Dwyer's considerable achievement is to invent a form of painting that exploits the properties of plaster to make misty shadows when in contact with sap from the containing wood. He's discovered a remarkable, excitingly nuanced procedure, one rich in potential for many explorations - a method just as unique as say Rohan Wealleans' aptitude for carving layered rubbery paint, or some of Dan Arps' weird blending of materials.

Auckland

 

Two artist show
Johl Dwyer and Emma Smith

 

12 February - 9 March 2013

Two very different painters are being presented together by Tim Melville. One is drawing based using organic (especially skeletal or botanical) forms created by nature within an uninhabited landscape; the other is process driven, happy with unpredictable image making, and pushing the envelope of what painting as an explorative activity might be. Emma Smith uses thin gouache and ink in her mottled studies of horse skulls on card, or lily forms delineated by dark blue puddles of oil on canvas; Johl Dwyer likes to mix acrylic or resin into setting plaster that is poured into a frame, or perhaps paint applied to dry plaster via a brush, to be later sanded - whilst also investigating shadowy stains caused by wood sap the plaster has drawn out of the stretcher frame.

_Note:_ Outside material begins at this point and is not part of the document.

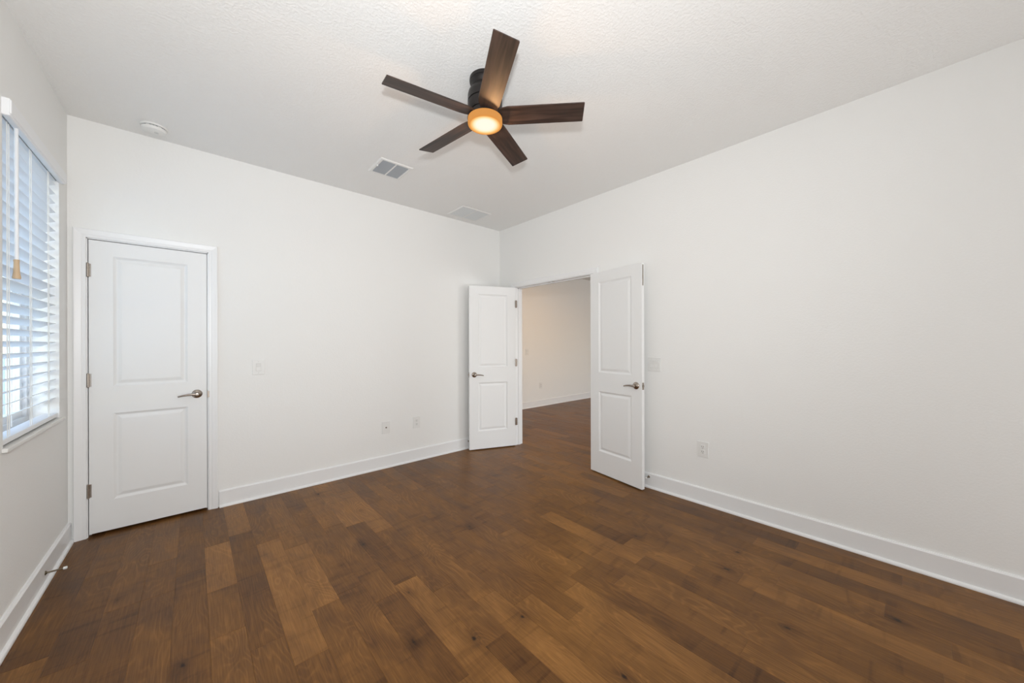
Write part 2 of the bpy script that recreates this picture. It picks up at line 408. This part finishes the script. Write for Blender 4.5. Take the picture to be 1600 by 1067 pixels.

Many of Dwyer‘s paintings are intriguingly mysterious objects by themselves, whilst Smith’s paintings seem to work best within sets, not so good in isolation. However for my money, Smith is more consistent as an image maker, Dwyer exploring so many directions, particularly with gold and silver leaf on the stretcher sides as mock gilded frames, recasting framed borders or baking paintings in an oven so the plaster is burnt, that sometimes he loses it - and things fail. Yet he attains greater heights when successful.

As I’ve just said, some Dwyer works I’m not keen on, especially his dark- toned coloured monochromes or ones that use gold and silver leaf. He doesn’t appear to be ridiculing artists like Max Gimblett or Tony Lane with such ornamental ostentation - something you might suppose - for there are no cues to indicate irony. Instead it seems to be chromatic sensation that draws him to these materials (a calculated jittery jarring) and as with the plaster which he has set with the painting resting facedown on a glass sheet, he likes his metallic edges wobbly and raggedy - avoiding pristine or tidy contours. The chosen reflective hues seem chordal with a bitter assonance, the peeled off leaf making them too optically busy and to me anyway, oddly vulgar. The ones that do succeed are understated, not over. They have a simplicity and focus that the gold and silver undermines.

Nevertheless Dwyer’s considerable achievement is to invent a form of painting that exploits the properties of plaster to make misty shadows when in contact with sap from the containing wood. He’s discovered a remarkable, excitingly nuanced procedure, one rich in potential for many explorations - a method just as unique as say Rohan Wealleans’ aptitude for carving layered rubbery paint, or some of Dan Arps’ weird blending of materials. Hopefully there’s a lot more of these to come.